Alors qu'à Genève le magistrat s'attelle à un travail de fourmi consistant à démêler de tortueux circuits financiers, les choses bougent à Moscou. Boris Eltsine, éclaboussé par les scandales, quitte le pouvoir avec l'assurance qu'il ne sera jamais poursuivi. Quant à l'encombrant Pavel Borodine, il est muté au poste essentiellement honorifique de secrétaire de l'Union Russie-Biélorussie. L'enquête s'enlise en Russie alors qu'elle avance en Suisse. Après s'être attaché à débusquer les comptes des fonctionnaires soupçonnés de corruption, le juge Devaud s'attaque aux sociétés qui auraient versé les commissions, établit le cheminement de l'argent et débusque les ayants droit des entités off shore. En fonction de cette évolution du dossier, il lance des mandats d'amener en Suisse et dans plusieurs pays européens à l'encontre de Pavel Borodine et d'autres Russes impliqués dans cette affaire. Mandats qui servent essentiellement à intercepter ceux qui auraient la mauvaise idée de quitter leur pays.

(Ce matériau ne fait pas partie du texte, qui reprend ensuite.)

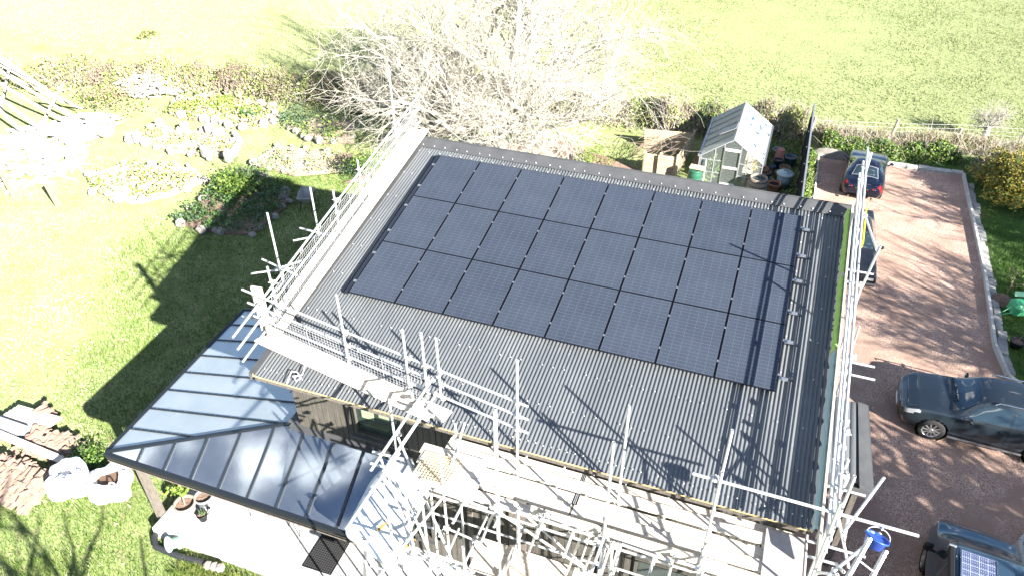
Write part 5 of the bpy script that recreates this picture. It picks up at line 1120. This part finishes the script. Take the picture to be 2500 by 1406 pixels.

Dernier épisode en date: Behgjet Pacolli, le patron de Mabetex, et Viktor Stolpovskikh, dirigeant de la Merkata (société soupçonnée d'avoir versé quelque 60 millions de dollars de commissions pour obtenir des contrats de réfection du Kremlin), sont convoqués fin juin pour être inculpés de blanchiment et participation à une organisation criminelle. Tous deux contestent fermement avoir commis une quelconque infraction. Ils s'expliqueront pour la première fois devant le juge Devaud.